Given problem: Print nothing but the lines from the start of the listing below through the line that contains "R = math.radians". Do not include the pictures.

Information provided:

#####

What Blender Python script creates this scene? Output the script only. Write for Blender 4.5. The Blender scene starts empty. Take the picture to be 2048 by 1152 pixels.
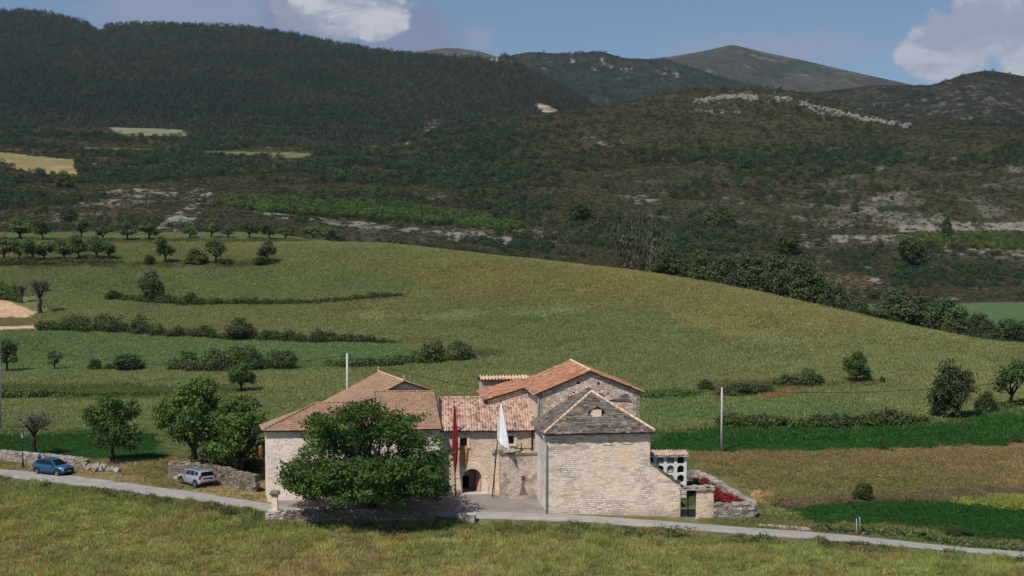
import bpy, bmesh, math, random
import numpy as np
from mathutils import Vector, Matrix

scene = bpy.context.scene
C = scene.collection
R = math.radians

# ------------------------------------------------------------------ camera, sky, sun, exposure
FPX = 2600.0            # focal length in pixels of the 2048 wide photograph
PITCH = R(2.33)         # camera looks down
H = 24.2                # camera height above the church forecourt
cam_data = bpy.data.cameras.new('camera')
cam = bpy.data.objects.new('camera', cam_data)
C.objects.link(cam)
cam.location = (0, 0, H)
cam.rotation_euler = (math.pi / 2 - PITCH, 0, 0)
cam_data.sensor_width = 36.0
cam_data.lens = 36.0 * FPX / 2048.0
cam_data.clip_start = 0.5
cam_data.clip_end = 30000
scene.camera = cam

SUN_EL, SUN_AZ = R(53), (-0.58, -0.815)      # the sun stands behind the camera's left shoulder
sd = bpy.data.lights.new('sun', 'SUN')
sd.energy = 4.2
sd.angle = R(0.5)
sd.color = (1.0, 0.955, 0.90)
sun = bpy.data.objects.new('sun', sd)
C.objects.link(sun)
sv = Vector((SUN_AZ[0] * math.cos(SUN_EL), SUN_AZ[1] * math.cos(SUN_EL), math.sin(SUN_EL)))
sun.rotation_euler = sv.to_track_quat('Z', 'Y').to_euler()
sun.location = sv * 300

scene.view_settings.view_transform = 'Standard'
scene.view_settings.look = 'None'
scene.view_settings.exposure = 0.0
scene.view_settings.gamma = 1.0
scene.view_settings.use_curve_mapping = False
scene.render.engine = 'CYCLES'
scene.cycles.max_bounces = 5
scene.cycles.diffuse_bounces = 2
scene.cycles.glossy_bounces = 2
scene.cycles.transmission_bounces = 3
scene.cycles.volume_bounces = 0
scene.cycles.transparent_max_bounces = 4


def S(r, g, b, k=1.0):
    """photo-like sRGB bytes to linear albedo"""
    out = []
    for v in (r, g, b):
        v /= 255.0
        out.append((v / 12.92 if v <= 0.04045 else ((v + 0.055) / 1.055) ** 2.4) * k)
    return tuple(out)


# ------------------------------------------------------------------ node helpers
class N:
    def __init__(self, tree):
        self.t = tree
        self.n = tree.nodes
        self.l = tree.links

    def new(self, kind, **kw):
        n = self.n.new(kind)
        for k, v in kw.items():
            setattr(n, k, v)
        return n

    def link(self, a, b):
        self.l.new(a, b)

    def setin(self, sock, v):
        if isinstance(v, bpy.types.NodeSocket):
            self.l.new(v, sock)
        elif v is not None:
            try:
                sock.default_value = v
            except Exception:
                sock.default_value = tuple(v) + (1.0,)

    def math(self, op, a, b=None, c=None, clamp=False):
        n = self.n.new('ShaderNodeMath')
        n.operation = op
        n.use_clamp = clamp
        for i, v in enumerate((a, b, c)):
            if v is not None:
                self.setin(n.inputs[i], v)
        return n.outputs[0]

    def mix(self, f, a, b, mode='MIX'):
        n = self.n.new('ShaderNodeMix')
        n.data_type = 'RGBA'
        n.blend_type = mode
        self.setin(n.inputs[0], f)
        self.setin(n.inputs[6], a if isinstance(a, bpy.types.NodeSocket) else tuple(a)[:3] + (1.0,))
        self.setin(n.inputs[7], b if isinstance(b, bpy.types.NodeSocket) else tuple(b)[:3] + (1.0,))
        return n.outputs[2]

    def ramp(self, f, stops, interp='LINEAR'):
        n = self.n.new('ShaderNodeValToRGB')
        n.color_ramp.interpolation = interp
        e = n.color_ramp.elements
        while len(e) < len(stops):
            e.new(0.5)
        for el, (p, c) in zip(e, stops):
            el.position = p
            el.color = (c, c, c, 1) if isinstance(c, (int, float)) else tuple(c)[:3] + (1,)
        self.l.new(f, n.inputs[0])
        return n.outputs[0]

    def smooth(self, v, lo, hi, a=0.0, b=1.0):
        n = self.n.new('ShaderNodeMapRange')
        n.interpolation_type = 'SMOOTHSTEP'
        self.setin(n.inputs[0], v)
        n.inputs[1].default_value = lo
        n.inputs[2].default_value = hi
        n.inputs[3].default_value = a
        n.inputs[4].default_value = b
        return n.outputs[0]

    def noise(self, vec, scale, detail=4, rough=0.55, dist=0.0):
        n = self.n.new('ShaderNodeTexNoise')
        if vec is not None:
            self.l.new(vec, n.inputs['Vector'])
        n.inputs['Scale'].default_value = scale
        n.inputs['Detail'].default_value = detail
        n.inputs['Roughness'].default_value = rough
        n.inputs['Distortion'].default_value = dist
        return n.outputs[0]

    def mapping(self, vec, scale=(1, 1, 1), loc=(0, 0, 0), rot=(0, 0, 0)):
        n = self.n.new('ShaderNodeMapping')
        self.l.new(vec, n.inputs[0])
        n.inputs[1].default_value = loc
        n.inputs[2].default_value = rot
        n.inputs[3].default_value = scale
        return n.outputs[0]

    def attr(self, name, kind='GEOMETRY'):
        n = self.n.new('ShaderNodeAttribute')
        n.attribute_type = kind
        n.attribute_name = name
        return n


def material(name):
    m = bpy.data.materials.new(name)
    m.use_nodes = True
    t = N(m.node_tree)
    b = m.node_tree.nodes['Principled BSDF']
    b.inputs['Roughness'].default_value = 0.9
    b.inputs['Specular IOR Level'].default_value = 0.2
    return m, t, b


def bump(t, b, h, strength=0.5, dist=0.05):
    n = t.new('ShaderNodeBump')
    n.inputs['Strength'].default_value = strength
    n.inputs['Distance'].default_value = dist
    t.link(h, n.inputs['Height'])
    t.link(n.outputs[0], b.inputs['Normal'])


# ------------------------------------------------------------------ world
w = bpy.data.worlds.new('World')
scene.world = w
w.use_nodes = True
t = N(w.node_tree)
for n in list(t.n):
    t.n.remove(n)
out = t.new('ShaderNodeOutputWorld')
bg = t.new('ShaderNodeBackground')
t.link(bg.outputs[0], out.inputs[0])
bg.inputs[1].default_value = 0.09
sky = t.new('ShaderNodeTexSky')
sky.sky_type = 'NISHITA'
sky.sun_disc = False
sky.sun_elevation = SUN_EL
sky.sun_rotation = math.atan2(SUN_AZ[0], SUN_AZ[1])
sky.air_density = 1.0
sky.dust_density = 0.4
sky.ozone_density = 3.0
sky.altitude = 600
tc = t.new('ShaderNodeTexCoord')
sep = t.new('ShaderNodeSeparateXYZ')
t.link(tc.outputs['Generated'], sep.inputs[0])
ay = t.math('MAXIMUM', sep.outputs[1], 0.02)
ca = t.math('DIVIDE', sep.outputs[0], ay)
ce = t.math('DIVIDE', sep.outputs[2], ay)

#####

Output of the exercise:
What Blender Python script creates this scene? Output the script only. Write for Blender 4.5. The Blender scene starts empty. Take the picture to be 2048 by 1152 pixels.
import bpy, bmesh, math, random
import numpy as np
from mathutils import Vector, Matrix

scene = bpy.context.scene
C = scene.collection
R = math.radians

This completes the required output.